Everybody who knows me knows that I am a gadget lover. One of my newest gadgets is a little GPS (Global Positioning Satellite) device that fastens to the windshield of my car. It has a little screen that shows my car’s current position on a map. It allows me to put in the address of where I want to go, and it guides me there by giving voice directions about upcoming turns. It’s really cool! (It’s a perfect gift for men. You know we don’t like to stop and ask for directions. You may know the old joke about that being why the children of Israel wandered for 40 years in the wilderness).

After playing with this new toy for several months, I have found that it does not always get me to my destination by the route I would have chosen, but it does get me there.

My faith in it was sorely tested when I was returning home from my vacation in West Virginia a few weeks ago. I was heading north on I-79 when I ran into a traffic jam several miles long. Apparently there had been an accident up ahead. I noticed that some cars were crossing the median and doing a U-turn and going back to the exit we had just passed. After sitting there for awhile, I decided to do the same thing. After all, I had my GPS device. I knew it would find me another way to go. I did the U-turn., got off the interstate and headed north on a parallel road. Sure enough! My little GPS device calculated a new route which I assumed would eventually take me north until I reached a new entrance to I-79 somewhere above the traffic jam. Things went fine for awhile. I was following a bunch of other cars heading north on a nice two lane state highway.
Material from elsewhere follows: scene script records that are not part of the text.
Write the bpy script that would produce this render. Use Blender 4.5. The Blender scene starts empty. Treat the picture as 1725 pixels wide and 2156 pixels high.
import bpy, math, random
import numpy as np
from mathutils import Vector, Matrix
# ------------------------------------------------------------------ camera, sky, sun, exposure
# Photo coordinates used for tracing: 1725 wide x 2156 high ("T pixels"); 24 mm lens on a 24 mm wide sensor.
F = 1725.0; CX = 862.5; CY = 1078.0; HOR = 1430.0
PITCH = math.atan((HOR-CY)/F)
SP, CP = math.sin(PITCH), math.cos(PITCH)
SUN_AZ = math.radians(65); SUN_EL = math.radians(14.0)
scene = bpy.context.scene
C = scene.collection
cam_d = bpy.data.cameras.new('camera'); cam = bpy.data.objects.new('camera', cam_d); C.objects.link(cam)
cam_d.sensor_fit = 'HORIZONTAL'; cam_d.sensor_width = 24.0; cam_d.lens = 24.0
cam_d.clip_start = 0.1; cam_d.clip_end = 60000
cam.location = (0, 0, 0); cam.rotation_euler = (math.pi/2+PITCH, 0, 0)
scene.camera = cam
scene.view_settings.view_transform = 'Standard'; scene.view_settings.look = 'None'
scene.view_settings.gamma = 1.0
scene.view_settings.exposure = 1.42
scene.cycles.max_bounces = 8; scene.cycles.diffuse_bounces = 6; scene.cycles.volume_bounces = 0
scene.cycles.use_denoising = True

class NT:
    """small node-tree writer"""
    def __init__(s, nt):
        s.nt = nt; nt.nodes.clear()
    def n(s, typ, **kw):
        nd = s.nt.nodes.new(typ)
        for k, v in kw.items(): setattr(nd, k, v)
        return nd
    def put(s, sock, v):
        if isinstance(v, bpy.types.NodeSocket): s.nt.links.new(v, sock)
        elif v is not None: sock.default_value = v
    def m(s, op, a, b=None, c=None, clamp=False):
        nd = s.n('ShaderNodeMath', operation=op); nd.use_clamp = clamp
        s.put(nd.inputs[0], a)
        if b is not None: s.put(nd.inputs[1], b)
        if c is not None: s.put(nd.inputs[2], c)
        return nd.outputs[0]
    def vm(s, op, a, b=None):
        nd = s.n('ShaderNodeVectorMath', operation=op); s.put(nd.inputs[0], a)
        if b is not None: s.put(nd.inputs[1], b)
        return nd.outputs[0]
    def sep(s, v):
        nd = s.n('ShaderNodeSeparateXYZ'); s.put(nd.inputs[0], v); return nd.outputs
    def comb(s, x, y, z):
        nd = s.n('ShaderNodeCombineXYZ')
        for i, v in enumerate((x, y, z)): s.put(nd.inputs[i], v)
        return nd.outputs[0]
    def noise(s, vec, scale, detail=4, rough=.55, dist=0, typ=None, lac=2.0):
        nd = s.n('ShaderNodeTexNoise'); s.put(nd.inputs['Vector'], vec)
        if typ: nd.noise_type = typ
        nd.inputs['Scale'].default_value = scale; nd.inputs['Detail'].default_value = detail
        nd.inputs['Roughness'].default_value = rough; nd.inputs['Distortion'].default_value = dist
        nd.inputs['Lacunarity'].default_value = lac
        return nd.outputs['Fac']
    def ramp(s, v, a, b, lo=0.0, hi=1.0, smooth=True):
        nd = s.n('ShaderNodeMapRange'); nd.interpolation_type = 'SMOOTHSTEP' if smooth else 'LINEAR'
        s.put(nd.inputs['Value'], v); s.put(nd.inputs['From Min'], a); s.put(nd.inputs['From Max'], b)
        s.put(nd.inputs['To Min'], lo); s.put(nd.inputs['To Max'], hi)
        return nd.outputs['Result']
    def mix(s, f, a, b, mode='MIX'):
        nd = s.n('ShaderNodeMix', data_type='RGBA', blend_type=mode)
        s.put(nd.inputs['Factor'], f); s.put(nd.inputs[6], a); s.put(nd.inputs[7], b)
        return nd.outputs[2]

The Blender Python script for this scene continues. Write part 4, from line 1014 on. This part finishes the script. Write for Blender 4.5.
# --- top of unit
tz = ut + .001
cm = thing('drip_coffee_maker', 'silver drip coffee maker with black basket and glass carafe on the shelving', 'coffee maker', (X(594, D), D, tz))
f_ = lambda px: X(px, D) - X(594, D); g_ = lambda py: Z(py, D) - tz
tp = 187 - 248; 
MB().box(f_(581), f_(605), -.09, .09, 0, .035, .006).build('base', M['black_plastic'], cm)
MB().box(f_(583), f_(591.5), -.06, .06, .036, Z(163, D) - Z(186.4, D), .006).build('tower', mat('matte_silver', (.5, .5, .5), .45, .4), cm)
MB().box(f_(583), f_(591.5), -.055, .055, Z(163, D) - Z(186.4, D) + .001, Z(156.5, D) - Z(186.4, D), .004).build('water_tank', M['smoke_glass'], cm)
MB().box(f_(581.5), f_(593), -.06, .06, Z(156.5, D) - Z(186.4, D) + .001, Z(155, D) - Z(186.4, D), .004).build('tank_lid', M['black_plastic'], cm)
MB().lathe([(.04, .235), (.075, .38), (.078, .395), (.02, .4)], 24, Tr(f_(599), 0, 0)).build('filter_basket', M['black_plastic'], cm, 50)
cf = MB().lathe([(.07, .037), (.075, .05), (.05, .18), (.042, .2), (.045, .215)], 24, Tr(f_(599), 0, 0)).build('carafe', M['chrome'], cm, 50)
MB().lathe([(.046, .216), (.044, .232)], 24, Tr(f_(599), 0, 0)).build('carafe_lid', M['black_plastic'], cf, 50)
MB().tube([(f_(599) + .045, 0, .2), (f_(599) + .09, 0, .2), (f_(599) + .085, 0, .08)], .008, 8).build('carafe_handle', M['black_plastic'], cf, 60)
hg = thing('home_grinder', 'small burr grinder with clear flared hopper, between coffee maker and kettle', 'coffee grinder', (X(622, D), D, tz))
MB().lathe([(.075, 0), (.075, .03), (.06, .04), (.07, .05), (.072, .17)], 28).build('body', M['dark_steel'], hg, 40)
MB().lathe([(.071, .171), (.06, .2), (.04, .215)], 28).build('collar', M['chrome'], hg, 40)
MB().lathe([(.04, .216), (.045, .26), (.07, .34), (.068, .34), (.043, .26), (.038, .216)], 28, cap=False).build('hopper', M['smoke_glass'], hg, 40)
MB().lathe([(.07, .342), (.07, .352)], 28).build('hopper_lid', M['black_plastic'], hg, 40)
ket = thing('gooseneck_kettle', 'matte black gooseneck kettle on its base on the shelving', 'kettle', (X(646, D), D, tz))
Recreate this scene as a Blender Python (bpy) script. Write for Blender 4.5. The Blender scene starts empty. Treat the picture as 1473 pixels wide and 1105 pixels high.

After several miles my device told me to “turn right” onto Skunks Hollow Road (or something like that). No other car was going that way, but I decided to trust my GPS device. I thought it must know a shortcut these other drivers didn’t know about. The road was not as nice as the road I left, but it was okay. After a few miles, the device told me to “turn left” on Turkey Creek Road (or some such road). I did. This road was not so nice. It was narrow, and to call it “paved” would you give you the wrong impression. To make a long story short, I kept following the instructions to make turn after turn. The roads got worse and worse. Some were only one lane. I went deeper and deeper into the sticks. I thought briefly about turning around and trying to retrace my route, but by this time I had made so many turns I knew I could never find my way back. My only option was to keep trusting my GPS device and travel on. So on I went, wondering if I would ever see civilization again. Finally, the device told me to take another right hand turn. Lo and behold! There it was! The entrance to I-79! I got back on the highway and headed north well above the traffic jam. O GPS device! I will never doubt you again!

As soon as I got back on I-79, my preacher’s brain began to work. The Bible says, “Trust in the Lord always…” (Psalms 130:7). But sometimes it’s hard to trust. Sometimes it seems that the path you think God is leading you on is just taking you deeper and deeper into trouble. For example, when Moses first went to Pharoah with God’s message, “Let my people go,” he found that things only got worse. Do you keep trusting, or do you turn around and go back?

Well, I trusted my GPS device and it didn’t let me down. Maybe I can trust God too.